Into the street the Piper stept,
Smiling first a little smile,
As if he knew what magic slept
In his quiet pipe the while;
Then, like a musical adept,
To blow the pipe his lips he wrinkled,
And green and blue his sharp eyes twinkled,
Like a candle-flame where salt is sprinkled;
And ere three shrill notes the pipe uttered,
You heard as if an army muttered;
And the muttering grew to a grumbling;
And the grumbling grew to a mighty rumbling;
And out of the houses the rats came tumbling.
Great rats, small rats, lean rats, brawny rats,
Brown rats, black rats, grey rats, tawny rats,
Grave old plodders, gay young friskers,
Fathers, mothers, uncles, cousins,
Cocking tails and pricking whiskers,
Families by tens and dozens,
Brothers, sisters, husbands, wives--
Followed the Piper for their lives.
From street to street he piped advancing,
And step for step they followed dancing,
Until they came to the river Weser
Wherein all plunged and perished!


This is an excerpt from the "Pied Piper of Hamelin". The verse version by the Victorian poet Robert Browning, copied from Storynory.

The Disciple ...

Is a student; a follower.
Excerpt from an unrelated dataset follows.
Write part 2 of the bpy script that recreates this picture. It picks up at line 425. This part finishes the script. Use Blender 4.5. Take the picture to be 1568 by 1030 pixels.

Often, parents tell their children to be leaders not followers, but, conversely, a good leader is also a good follower. Nonetheless, we are all followers of something or someone. The danger isn't so much in the following, as it is in the 'who' or 'what' we choose to follow. What "music" seduces you? Who are you listening to? Who or What are you a disciple of?